TOKYO, Jan 23, 2013 (AFP)
TOKYO, Jan 23, 2013 (AFP)
Japan said Wednesday it would close its embassy in Mali because of the worsening security situation in the war-torn country.
“Japan will temporarily close the embassy in Mali due to the worsening security in the country, including in the capital of Bamako. The staff will continue the operation in the embassy in France,” a foreign ministry statement said.
It said embassy staff would move out as soon as preparations were completed, probably around January 27.
The decision came a day after Japan announced that at least seven of its citizens were killed in a hostage crisis in neighbouring Algeria.
The kidnappers said they launched the attack in protest at Algeria’s complicity in a French military campaign against Islamists in Mali.

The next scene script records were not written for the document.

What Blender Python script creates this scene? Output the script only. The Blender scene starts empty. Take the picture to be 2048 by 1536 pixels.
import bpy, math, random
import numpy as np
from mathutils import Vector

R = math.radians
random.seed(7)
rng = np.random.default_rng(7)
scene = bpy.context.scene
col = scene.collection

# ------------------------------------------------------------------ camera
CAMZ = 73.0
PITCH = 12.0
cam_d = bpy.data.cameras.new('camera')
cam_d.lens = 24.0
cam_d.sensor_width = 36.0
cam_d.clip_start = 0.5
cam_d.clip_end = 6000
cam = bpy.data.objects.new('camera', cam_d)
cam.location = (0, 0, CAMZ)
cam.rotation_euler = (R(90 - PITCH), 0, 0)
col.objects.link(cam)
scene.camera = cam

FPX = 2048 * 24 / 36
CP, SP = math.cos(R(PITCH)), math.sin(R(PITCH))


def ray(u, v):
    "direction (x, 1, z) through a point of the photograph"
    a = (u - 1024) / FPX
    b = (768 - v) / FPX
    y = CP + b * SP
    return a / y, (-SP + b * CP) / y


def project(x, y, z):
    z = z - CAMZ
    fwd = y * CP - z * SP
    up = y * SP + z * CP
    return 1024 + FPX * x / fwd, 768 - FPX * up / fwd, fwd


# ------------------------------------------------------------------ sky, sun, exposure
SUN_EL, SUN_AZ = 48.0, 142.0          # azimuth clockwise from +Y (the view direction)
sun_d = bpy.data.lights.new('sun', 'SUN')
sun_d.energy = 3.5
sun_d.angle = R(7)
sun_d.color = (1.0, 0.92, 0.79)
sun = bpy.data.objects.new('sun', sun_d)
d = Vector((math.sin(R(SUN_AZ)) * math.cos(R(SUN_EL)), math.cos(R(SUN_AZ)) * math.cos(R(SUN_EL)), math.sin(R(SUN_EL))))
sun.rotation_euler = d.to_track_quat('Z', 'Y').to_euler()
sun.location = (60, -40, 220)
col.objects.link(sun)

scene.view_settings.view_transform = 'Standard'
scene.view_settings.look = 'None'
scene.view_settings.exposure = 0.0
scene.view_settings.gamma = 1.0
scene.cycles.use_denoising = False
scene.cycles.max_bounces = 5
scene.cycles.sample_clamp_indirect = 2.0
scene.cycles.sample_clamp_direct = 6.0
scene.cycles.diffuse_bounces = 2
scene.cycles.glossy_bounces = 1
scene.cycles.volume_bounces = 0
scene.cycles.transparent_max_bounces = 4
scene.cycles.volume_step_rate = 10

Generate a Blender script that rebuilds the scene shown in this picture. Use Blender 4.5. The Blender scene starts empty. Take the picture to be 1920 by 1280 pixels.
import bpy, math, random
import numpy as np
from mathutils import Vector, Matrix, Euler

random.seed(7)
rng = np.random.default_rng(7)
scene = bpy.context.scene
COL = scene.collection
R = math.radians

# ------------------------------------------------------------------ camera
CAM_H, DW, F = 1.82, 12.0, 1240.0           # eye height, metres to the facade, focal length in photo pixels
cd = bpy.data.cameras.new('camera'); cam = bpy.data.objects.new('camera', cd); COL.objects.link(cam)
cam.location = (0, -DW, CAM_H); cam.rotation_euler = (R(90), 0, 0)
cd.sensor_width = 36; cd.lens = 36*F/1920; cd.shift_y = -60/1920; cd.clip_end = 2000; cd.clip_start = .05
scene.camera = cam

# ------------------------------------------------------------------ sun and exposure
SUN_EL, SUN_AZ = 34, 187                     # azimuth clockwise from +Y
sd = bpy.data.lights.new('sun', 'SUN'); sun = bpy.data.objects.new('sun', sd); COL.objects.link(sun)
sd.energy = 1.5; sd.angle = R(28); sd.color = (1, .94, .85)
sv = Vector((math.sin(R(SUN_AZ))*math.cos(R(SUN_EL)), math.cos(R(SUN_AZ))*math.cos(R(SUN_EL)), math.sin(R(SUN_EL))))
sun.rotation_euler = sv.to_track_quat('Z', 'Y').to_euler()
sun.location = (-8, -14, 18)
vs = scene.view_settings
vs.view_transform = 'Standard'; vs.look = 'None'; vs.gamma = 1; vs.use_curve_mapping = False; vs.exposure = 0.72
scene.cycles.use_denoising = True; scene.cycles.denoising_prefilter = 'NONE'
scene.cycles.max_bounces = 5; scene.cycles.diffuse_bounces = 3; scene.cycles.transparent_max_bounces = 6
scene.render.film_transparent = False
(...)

The French-led offensive in Mali began early in the New Year, 10 months after the government lost over half its territory to Islamists, amid rising fears that the vast north of the country could become a haven for Al-Qaeda.

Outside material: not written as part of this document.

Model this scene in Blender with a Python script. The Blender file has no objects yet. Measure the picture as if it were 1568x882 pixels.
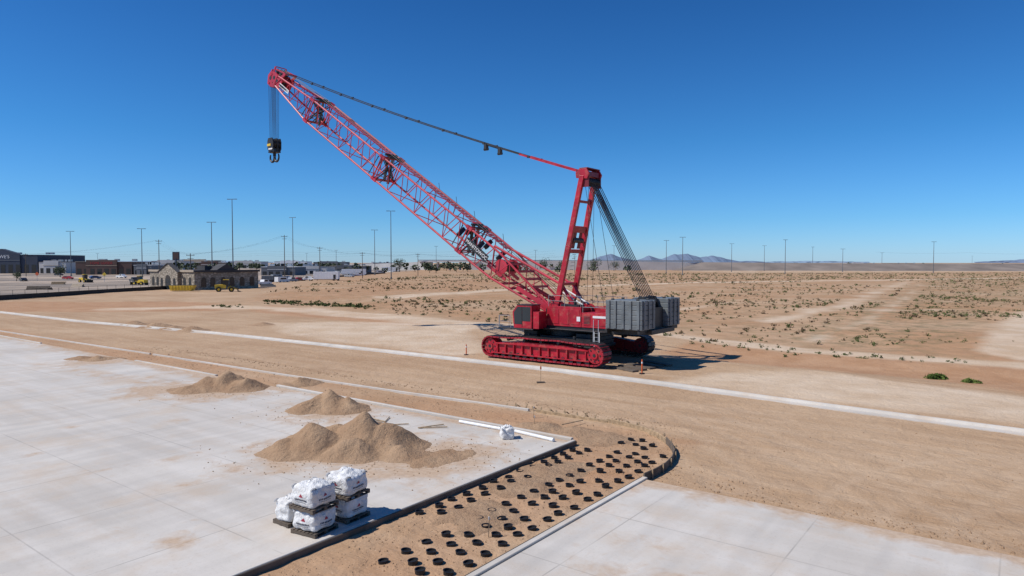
import bpy, math, random
import numpy as np
from mathutils import Vector, Matrix, noise
random.seed(11)
FL=1045.0; H=7.3; CX=784.0; CY=441.0; HZ=402.0
PIT=math.atan((CY-HZ)/FL); cp,sp=math.cos(PIT),math.sin(PIT)
SITE=-math.atan2(0.6,0.8)
def G(px,py,z=0.0):
    r=(px-CX)/FL; u=(CY-py)/FL
    t=(z-H)/(-sp+u*cp)
    return (r*t,(cp+u*sp)*t)
def at(px,d): return ((px-CX)/FL*d, d)
def zy(py,d): return H+(HZ-py)/FL*d
def S(a,b): return (0.8*a+0.6*b, -0.6*a+0.8*b)
def toS(x,y): return (0.8*x-0.6*y, 0.6*x+0.8*y)
scene=bpy.context.scene
COL=scene.collection

# ------------------------------------------------ materials
def newmat(name):
    m=bpy.data.materials.new(name); m.use_nodes=True
    nt=m.node_tree; b=nt.nodes['Principled BSDF']
    return m,nt,b
def L(nt,a,b): nt.links.new(a,b)
def setin(nt,sock,v):
    if isinstance(v,bpy.types.NodeSocket): nt.links.new(v,sock)
    elif isinstance(v,(tuple,list)) and len(v)==3 and sock.type=='RGBA': sock.default_value=(*v,1)
    else: sock.default_value=v
def mixc(nt,f,a,b,mode='MIX'):
    n=nt.nodes.new('ShaderNodeMix'); n.data_type='RGBA'; n.blend_type=mode
    setin(nt,n.inputs[0],f); setin(nt,n.inputs[6],a); setin(nt,n.inputs[7],b)
    return n.outputs[2]
def math_(nt,op,a,b=None,clamp=False):
    n=nt.nodes.new('ShaderNodeMath'); n.operation=op; n.use_clamp=clamp
    setin(nt,n.inputs[0],a)
    if b is not None: setin(nt,n.inputs[1],b)
    return n.outputs[0]
def mapr(nt,v,a,b,c=0.0,d=1.0):
    n=nt.nodes.new('ShaderNodeMapRange'); n.clamp=True
    setin(nt,n.inputs[0],v); n.inputs[1].default_value=a; n.inputs[2].default_value=b
    n.inputs[3].default_value=c; n.inputs[4].default_value=d
    return n.outputs[0]
def nz(nt,co,scale,detail=4,lo=0.35,hi=0.65,rough=0.55,dist=0.0):
    n=nt.nodes.new('ShaderNodeTexNoise'); n.inputs['Scale'].default_value=scale
    n.inputs['Detail'].default_value=min(detail,6); n.inputs['Roughness'].default_value=rough
    n.inputs['Distortion'].default_value=dist
    if co is not None: L(nt,co,n.inputs['Vector'])
    return mapr(nt,n.outputs[0],lo,hi)
def mapping(nt,co,scale=(1,1,1),rot=0.0):
    n=nt.nodes.new('ShaderNodeMapping'); L(nt,co,n.inputs[0])
    n.inputs['Scale'].default_value=scale; n.inputs['Rotation'].default_value=(0,0,rot)
    return n.outputs[0]
def bump(nt,bs,h,strength,dist):
    n=nt.nodes.new('ShaderNodeBump'); n.inputs['Strength'].default_value=strength
    n.inputs['Distance'].default_value=dist; L(nt,h,n.inputs['Height'])
    L(nt,n.outputs[0],bs.inputs['Normal'])
def attr(nt,name):
    n=nt.nodes.new('ShaderNodeAttribute'); n.attribute_name=name; return n.outputs['Fac']
def M(name,col,rough=0.6,var=0.25,scale=3.0,metal=0.0,dirt=0.0,dirtcol=(0.42,0.29,0.18),bmp=0.0,spec=0.5):
    m,nt,b=newmat(name)
    g=nt.nodes.new('ShaderNodeNewGeometry').outputs['Position']
    f=nz(nt,g,scale,4,0.3,0.7)
    dark=tuple(c*(1-var) for c in col); lite=tuple(min(1,c*(1+var*0.5)) for c in col)
    c=mixc(nt,f,dark,lite)
    if dirt>0:
        d=nz(nt,g,scale*2.3,5,0.5,0.72)
        c=mixc(nt,math_(nt,'MULTIPLY',d,dirt),c,dirtcol)
    L(nt,c,b.inputs['Base Color']); b.inputs['Roughness'].default_value=rough
    b.inputs['Metallic'].default_value=metal; b.inputs['Specular IOR Level'].default_value=spec
    if bmp>0: bump(nt,b,nz(nt,g,scale*6,5,0.2,0.8),0.5,bmp)
    return m
RED=M('red_paint',(0.43,0.009,0.026),0.42,0.35,1.2,dirt=0.25)
REDT=M('red_track_paint',(0.37,0.014,0.030),0.5,0.4,2.5,dirt=0.85,dirtcol=(0.08,0.045,0.04))
REDB=M('red_boom_paint',(0.50,0.028,0.052),0.42,0.35,0.8,dirt=0.35,dirtcol=(0.24,0.08,0.07))
BLACK=M('black_steel_and_shaded_shoes',(0.022,0.023,0.025),0.5,0.4,2,dirt=0.3,dirtcol=(0.10,0.08,0.06))
RUB=M('black_plastic',(0.010,0.010,0.011),0.5,0.3,8)
GREYP=M('grey_counterweight_paint',(0.145,0.165,0.175),0.5,0.3,1.5,dirt=0.3,dirtcol=(0.19,0.17,0.14))
ROPE=M('wire_rope',(0.05,0.048,0.05),0.5,0.3,5,metal=0.3)
STEEL=M('galvanised_steel',(0.42,0.43,0.44),0.4,0.2,3,metal=0.6)
GLASS=M('dark_glass',(0.02,0.028,0.035),0.08,0.2,0.5)
WHITE=M('white_paint',(0.78,0.78,0.77),0.5,0.08,2)
YEL=M('yellow_paint',(0.75,0.50,0.03),0.5,0.2,2,dirt=0.3)
WOOD=M('timber',(0.38,0.27,0.16),0.85,0.45,6,dirt=0.3)
WOODG=M('weathered_and_shaded_timber',(0.13,0.10,0.075),0.85,0.4,2)  # weathered wood; on the curved form board its dark tone stands for shade
ORANGE=M('orange_plastic',(0.72,0.13,0.03),0.5,0.15,2)
PVC=M('white_pvc',(0.76,0.77,0.77),0.35,0.06,3,dirt=0.3)
LEAF=M('tree_leaves',(0.045,0.065,0.026),0.8,0.6,0.7)
BARK=M('bark',(0.12,0.085,0.06),0.9,0.4,4)
POLE=M('lamp_pole_grey',(0.13,0.14,0.15),0.5,0.15,1)
STUCCO=M('tan_stucco',(0.40,0.33,0.25),0.9,0.15,0.6)
ROOFD=M('dark_roof_and_shaded_trim',(0.05,0.048,0.05),0.8,0.3,0.6)
CONCW=M('pale_concrete_wall',(0.55,0.53,0.50),0.85,0.15,0.08)
GREYB=M('grey_cladding',(0.13,0.14,0.155),0.7,0.2,0.1)
BROWNB=M('brown_cladding',(0.10,0.06,0.05),0.8,0.25,0.1)
SLATE=M('slate_blue_cladding',(0.04,0.052,0.08),0.7,0.25,0.1)
DRED=M('dark_and_shaded_red_paint',(0.18,0.009,0.018),0.5)  # mast head colour; on the far track frame it stands for shade

def stone_mat():
    m,nt,b=newmat('stone_facade')
    g=nt.nodes.new('ShaderNodeTexCoord').outputs['Object']
    v=nt.nodes.new('ShaderNodeTexVoronoi'); v.inputs['Scale'].default_value=1.4
    L(nt,mapping(nt,g,(1,1,2)),v.inputs['Vector'])
    c=mixc(nt,mapr(nt,v.outputs['Color'],0,1),(0.24,0.20,0.15),(0.46,0.40,0.32))
    e=mapr(nt,v.outputs['Distance'],0.35,0.6)
    c=mixc(nt,e,c,(0.20,0.17,0.13)); L(nt,c,b.inputs['Base Color']); b.inputs['Roughness'].default_value=0.9
    return m
STONE=stone_mat()
def bag_mat():
    m,nt,b=newmat('woven_bag_white')
    g=nt.nodes.new('ShaderNodeNewGeometry').outputs['Position']
    c=mixc(nt,nz(nt,g,7,4),(0.64,0.635,0.62),(0.78,0.775,0.76))
    c=mixc(nt,math_(nt,'MULTIPLY',nz(nt,g,3,5,0.5,0.75),0.35),c,(0.50,0.42,0.33))
    L(nt,c,b.inputs['Base Color']); b.inputs['Roughness'].default_value=0.65
    bump(nt,b,nz(nt,g,16,4,0.2,0.8,dist=1.0),0.8,0.03)
    return m
BAG=bag_mat()

# ------------------------------------------------ mesh builder
class MB:
    def __init__(s): s.v=[]; s.f=[]; s.m=[]
    def add(s,vs,fs,mi=0):
        o=len(s.v); s.v.extend([tuple(v) for v in vs])
        for f in fs: s.f.append(tuple(i+o for i in f)); s.m.append(mi)
    def box(s,c,d,mi=0,rz=0.0,top=1.0):
        x,y,z=d[0]/2,d[1]/2,d[2]/2; cr,sr=math.cos(rz),math.sin(rz); vs=[]
        for dz,k in ((-z,1.0),(z,top)):
            for dx,dy in ((-x,-y),(x,-y),(x,y),(-x,y)):
                dx*=k; dy*=k
                vs.append((c[0]+dx*cr-dy*sr,c[1]+dx*sr+dy*cr,c[2]+dz))
        s.add(vs,[(3,2,1,0),(4,5,6,7),(0,1,5,4),(1,2,6,5),(2,3,7,6),(3,0,4,7)],mi)
    def b2(s,x0,x1,y0,y1,z0,z1,mi=0): s.box(((x0+x1)/2,(y0+y1)/2,(z0+z1)/2),(abs(x1-x0),abs(y1-y0),abs(z1-z0)),mi)
    def beam(s,p,q,r,mi=0,n=6,r2=None):
        p=Vector(p); q=Vector(q); d=q-p
        if d.length<1e-6: return
        d.normalize(); a=d.orthogonal().normalized(); b=d.cross(a); r2=r if r2 is None else r2
        vs=[]
        for pt,rr in ((p,r),(q,r2)):
            for i in range(n):
                t=2*math.pi*i/n+math.pi/n; vs.append(pt+(a*math.cos(t)+b*math.sin(t))*rr)
        fs=[(i,(i+1)%n,n+(i+1)%n,n+i) for i in range(n)]
        fs.append(tuple(range(n-1,-1,-1))); fs.append(tuple(range(n,2*n)))
        s.add(vs,fs,mi)
    def rbeam(s,p,q,w,h,mi=0,side=(0,1,0)):
        p=Vector(p); q=Vector(q); d=(q-p).normalized(); a=Vector(side); a=(a-d*a.dot(d))
        if a.length<1e-4: a=d.orthogonal()
        a.normalize(); b=d.cross(a)
        vs=[pt+a*sx*w/2+b*sy*h/2 for pt in (p,q) for sx,sy in ((-1,-1),(1,-1),(1,1),(-1,1))]
        s.add(vs,[(3,2,1,0),(4,5,6,7),(0,1,5,4),(1,2,6,5),(2,3,7,6),(3,0,4,7)],mi)
    def prism(s,poly,y0,y1,mi=0):
        n=len(poly); vs=[(x,y0,z) for x,z in poly]+[(x,y1,z) for x,z in poly]
        fs=[(i,(i+1)%n,n+(i+1)%n,n+i) for i in range(n)]+[tuple(range(n-1,-1,-1)),tuple(range(n,2*n))]
        s.add(vs,fs,mi)
    def out(s,name,mats,parent=None,loc=(0,0,0),rz=0.0,smooth=False,bevel=0.0):
        me=bpy.data.meshes.new(name); me.from_pydata(s.v,[],s.f); me.update()
        for m in mats: me.materials.append(m)
        me.polygons.foreach_set('material_index',s.m)
        if smooth: me.polygons.foreach_set('use_smooth',[True]*len(me.polygons))
        o=bpy.data.objects.new(name,me); COL.objects.link(o); o.location=loc; o.rotation_euler=(0,0,rz)
        if parent: o.parent=parent
        if bevel>0:
            bv=o.modifiers.new('bevel','BEVEL'); bv.width=bevel; bv.segments=2; bv.limit_method='ANGLE'
        me.validate()
        return o
def empty(name,loc=(0,0,0),rz=0.0):
    o=bpy.data.objects.new(name,None); COL.objects.link(o); o.location=loc; o.rotation_euler=(0,0,rz); return o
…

France has said it could deploy upwards of 2,500 troops, which would eventually hand over control to a proposed African force.
A foreign ministry spokesman in Tokyo, Yutaka Yokoi, said the embassy would close on Wednesday, with all nine staff evacuated within days.
He said the foreign ministry was aware of another 14 Japanese nationals in the country and the government had issued an evacuation advisory, including to those married to Malians.
The Japanese death toll in the Algerian hostage crisis has shaken a country not accustomed to its citizens being made targets abroad.
“After the French military advance the already-unstable situation in Mali worsened further,” Yokoi told reporters.
“In the middle of that the Algerian incident occurred, which further exacerbated the situation. The decision (to close the embassy) was made against this background,” he said.
Mali’s army chief Tuesday said his French-backed forces could reclaim the northern towns of Gao and Timbuktu in a month, as more offers of aid poured in for the offensive.
The operation in the former French colony is gradually taking on a more international dimension, with the US military airlifting French troops and equipment from France into Mali.
Italy said it would send three planes as part of a logistical mission and Britain said it would consider “very positively” any further French requests for logistical and surveillance support.
Belgium, Britain, Canada, Denmark, the Netherlands, Spain and the United Arab Emirates are also providing transport planes or helicopters required to help move the African and French troops around Mali’s vast expanses.